Even more remarkably, this turn has taken place at the same time as a crucial demographic shift: Globally, more people now live in cities than in the countryside. During a similar transition in England in the 19th century, there was a romantic cultural turn to the pastoral, as Raymond Williams observed in his classic The Country and the City. In the United States, in the early 20th century, this demographic transition was marked by President Theodore Roosevelt's creation of a Commission on Country Life amid profound cultural angst about the fate of rural America.

We've come a long way from the Roosevelt commission's concern with the "deficiencies" of country life, although the Obama administration recently created a White House Rural Council to "address challenges in rural America." To be sure, we still hear plenty of paeans to that "real America," though only one out of five Americans lives there now, as well as to "wild nature," though most ecologists have come to accept that virtually nothing about nature is untouched by humanity.

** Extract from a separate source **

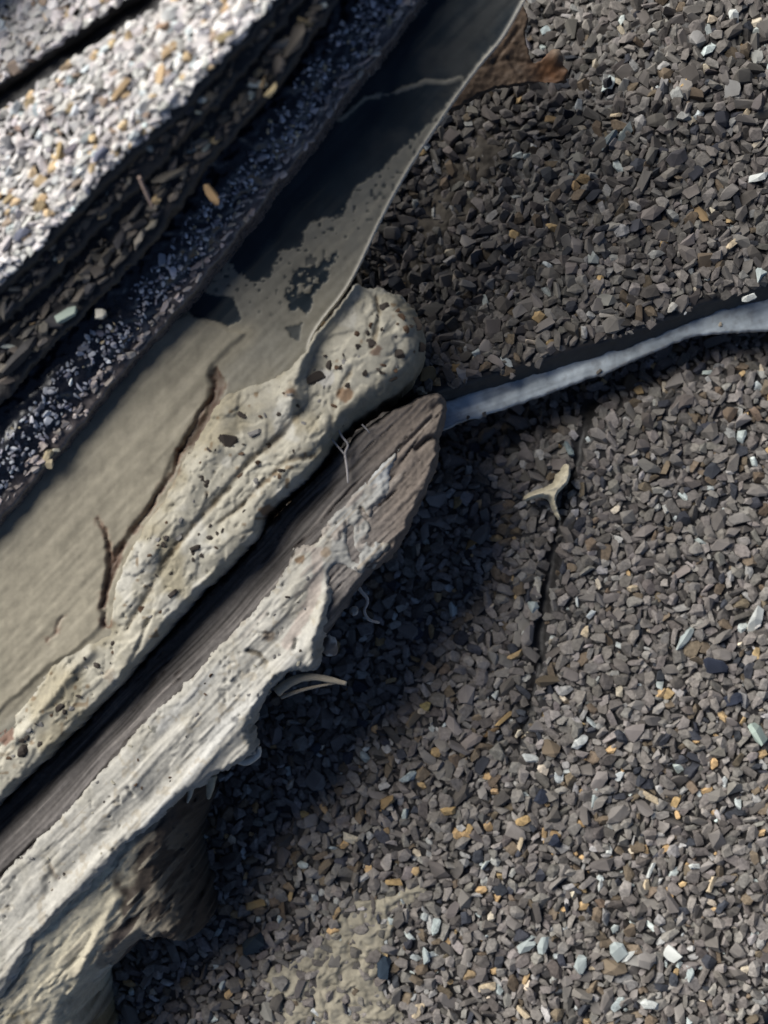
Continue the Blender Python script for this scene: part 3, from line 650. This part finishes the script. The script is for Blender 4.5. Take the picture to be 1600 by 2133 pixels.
EDGE_RIDGE = [(668, 1300), (640, 1340), (600, 1385), (560, 1430), (515, 1490), (460, 1555), (400, 1620), (340, 1670), (260, 1740), (190, 1810), (130, 1880), (90, 1935), (40, 1990), (0, 2030), (-200, 2230)]
FLAP = [(682, 1230), (665, 1290), (650, 1345), (652, 1395)]
R2 = [(640, 1180), (600, 1260), (560, 1320), (500, 1390), (420, 1480), (340, 1570), (260, 1650), (190, 1730)]
def coat_z(x, y, s):
    f1, f2, r1 = fib(x, y, 120)
    a, b = diag(x, y)
    z = 104 + 3*f2 + 1.2*f1 + 1.5*(r1 - 0.6) + 8 * line_gauss(x, y, EDGE_RIDGE, 13) + 4 * line_gauss(x, y, R2, 12) + 10 * line_gauss(x, y, FLAP, 9)
    z = z + 2 * fbm(x/40, y/40, 130, 3) + 0.7 * fbm(x/8, y/8, 131, 2) + 10 * blob(x, y, 265, 1600, 26) + 8 * blob(x, y, 290, 1640, 22)
    z = z + 2.2 * sstep(-0.02, 0.02, fbm(b/46, a/360, 132, 4, 0.5)) + 1.8 * sstep(-0.02, 0.02, fbm(b/26, a/260, 136, 4, 0.5)) - 2.5 * sstep(0.9, 0.965, ridged(b/30, a/420, 137, 4))
    for L, d, sg in (([(516, 1355), (540, 1362), (556, 1380)], 9, 3), ([(560, 1330), (580, 1340)], 5, 6), ([(785, 1060), (775, 1090), (760, 1075), (752, 1060)], 10, 3), ([(782, 1060), (778, 1110), (774, 1135)], 12, 4), ([(730, 1100), (728, 1130), (742, 1165)], 12, 4.5), ([(104, 1800), (112, 1822), (122, 1830)], 6, 4),
                     ([(100, 1830), (100, 1860)], 4, 6), ([(270, 1640), (278, 1655)], 7, 3), ([(618, 1334), (614, 1350)], 10, 3)):
        z = z - d * line_gauss(x, y, L, sg)
    z = z - 4 * sstep(0.80, 0.9, vn(x/10, y/10, 133)) * sstep(0.5, 0.7, vn(x/80, y/80, 134))
    z = z + (4 * fbm(x/12, y/12, 135, 3) - 4) * sstep(690, 740, x)
    return z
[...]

The dominant discourse these days, however, unabashedly celebrates the city as the future, in books with titles such as David Owen's Green Metropolis: Why Living Smaller, Living Closer, and Driving Less Are the Keys to Sustainability (Riverhead, 2009) and Edward Glaeser's Triumph of the City: How Our Greatest Invention Makes Us Richer, Smarter, Greener, Healthier, and Happier (Penguin Press, 2011).

We share much of their excitement and optimism, but we are wary of this urban triumphalism. We worry that it is blinding us to problems as well as to opportunities for understanding the vital relationship between the country and the city, and right at a time ripe for innovation in the academic fields most concerned with this relationship, particularly urban planning and ecology.